Binnenland

H. A. L. van Hoof,
VVD, Defensie

De nieuwe staatssecretaris op Defensie, H. A. L. (Henk) van Hoof (50), was geen prominent op de voorgrond tredend kamerlid. Hij hield zich vooral met kwesties op het terrein van sociale zaken bezig en werd in 1996 zelfs genoemd als mogelijke opvolger van de afgetreden staatssecretaris Linschoten. Dat werd toen De Grave, en onder en met hem mag Van Hoof het defensiebudget weer wat verder doen inkrimpen. Met de lineaal in de hand treden de voormalig korporaal-schrijver en de oud-beroepsmilitair daar aan. Ze kunnen beiden in ieder geval goed rekenen.
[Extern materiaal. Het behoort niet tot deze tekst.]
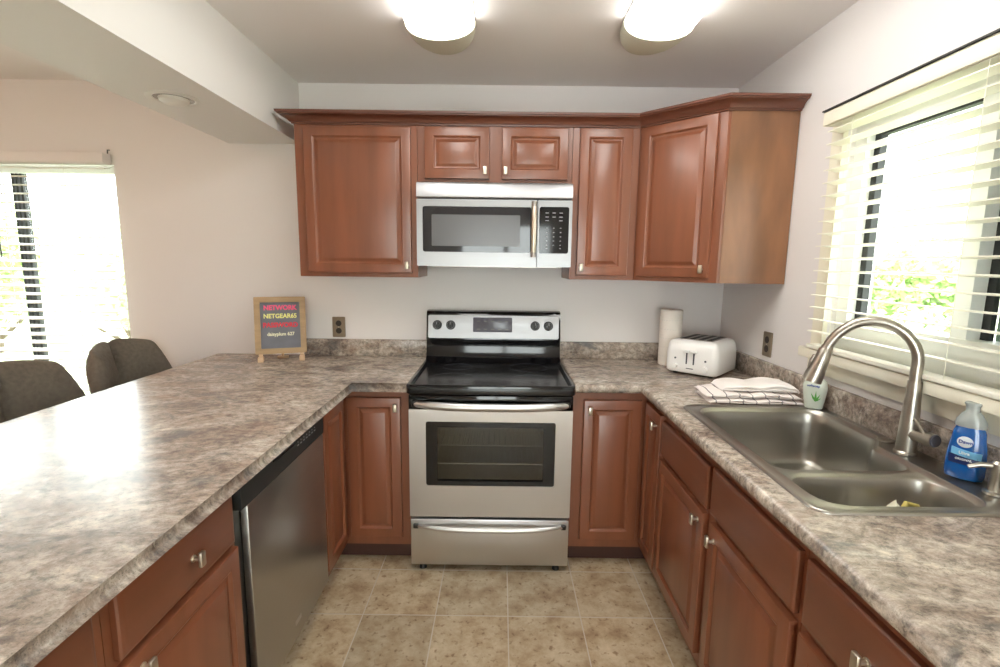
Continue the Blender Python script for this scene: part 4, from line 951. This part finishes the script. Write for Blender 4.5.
# ------------------------------------------------------------------ outdoors
g_ = struct('ground', bx(-40, 60, .14, 60, -.7, -.6), 'grass'); g_.name = 'ground'
g2 = struct('ground', bx(W + .2, 60, -40, .14, -.7, -.6), 'grass')
def tree(name, label, loc, h, rad, mat, n, seed, trunk_h, leafs=.10, squash=1.0):
    random.seed(seed); t = thing(name, label, 'tree' if 'tree' in name else 'shrub', loc)
    bm = nbm()
    if trunk_h > 0:
        tube(bm, [(0, 0, 0), (.05, .03, trunk_h * .5), (0, .05, trunk_h + rad * .6)], [.13, .10, .04], 8)
        for k in range(5):
            a = k * 1.3; tube(bm, [(0, .04, trunk_h * .8), (math.cos(a) * rad * .4, math.sin(a) * rad * .4, trunk_h + rad * .3)], [.05, .02], 6)
    else:
        for k in range(5):
            a = k * 1.3; tube(bm, [(0, 0, 0), (math.cos(a) * rad * .5, math.sin(a) * rad * .5, h * .6)], [.03, .01], 6)
    obj('trunk', bm, 'bark', t)
    bm = nbm(); cz = trunk_h + (h - trunk_h) / 2; rz_ = (h - trunk_h) / 2
    lobes = [(Vector((random.uniform(-.45, .45) * rad, random.uniform(-.45, .45) * rad, cz + random.uniform(-.45, .45) * rz_)), random.uniform(.5, .75)) for _ in range(9)]
    for i in range(n):
        c, s = random.choice(lobes); d = Vector((random.gauss(0, 1), random.gauss(0, 1), random.gauss(0, 1))).normalized() * random.uniform(.65, 1.0)
        p = c + Vector((d.x * rad * s, d.y * rad * s, d.z * rz_ * s)); p.z = max(p.z, .05)
        a = Vector((random.gauss(0, 1), random.gauss(0, 1), random.gauss(0, .6))).normalized(); b = a.cross(Vector((random.gauss(0, 1), random.gauss(0, 1), random.gauss(0, 1)))).normalized(); L0 = leafs * random.uniform(.7, 1.3)
        vs = [bm.verts.new(p + a * L0), bm.verts.new(p + b * L0 * .5), bm.verts.new(p - a * L0), bm.verts.new(p - b * L0 * .5)]; bm.faces.new(vs)
    obj('foliage', bm, mat, t, smooth=False)
tree('tree', 'pale green leafy tree seen low through the middle of the right window', (8.8, 7.2, -.6), 2.9, 1.7, 'leaf_light', 4200, 11, .3)
tree('tree', 'green leafy tree outside at the left edge of the right window glass', (8.6, 10.8, -.6), 2.8, 1.7, 'leaf_mid', 4200, 12, .3)
tree('tree', 'leafy tree outside toward the right edge of the right window', (9.2, 3.6, -.6), 3.0, 1.7, 'leaf_mid', 4000, 13, .3)
tree('shrub', 'low pale shrub outside the right window below the trees', (6.0, 4.6, -.6), 1.5, 1.0, 'leaf_pale', 2600, 14, 0, .07)
tree('tree', 'pale green tree outside the left window', (-7.6, 7.2, -.6), 3.1, 1.5, 'leaf_pale', 3400, 15, .25)
tree('tree', 'light green tree outside the far left window pane', (-11.0, 7.6, -.6), 3.6, 1.7, 'leaf_light', 3400, 16, .25)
In tegenstelling tot De Grave is Van Hoof zeer vertrouwd met de krijgsmacht. Op achttienjarige leeftijd ging hij bij de marine. Drie jaar later was hij officier. In 1981 nam hij afscheid als luitenant-ter-zee. Hij trad in dienst van de Vereniging voor Hoger Personeel (VHP), waar hij onder andere cao-coördinator werd.

In november 1991 kwam hij tussentijds in de Tweede Kamer. Hij leerde veel als lid van de parlementaire enquêtecommissie-Buurmeyer, die onderzoek deed naar misbruik van het stelsel van sociale zekerheid.

In een interview met NRC Handelsblad heeft Van Hoof eens gezegd dat alle kamerleden ijdel zijn. „Als ze gevraagd worden bewindspersoon te worden, zal geen enkel kamerlid nee zeggen. Daar hoort wel een afweging bij: ben ik bereid het leven van een kleine zelfstandige met alle daarbijbehorende vrijheid op te geven voor het keurslijf van een staatssecretaris of minister”.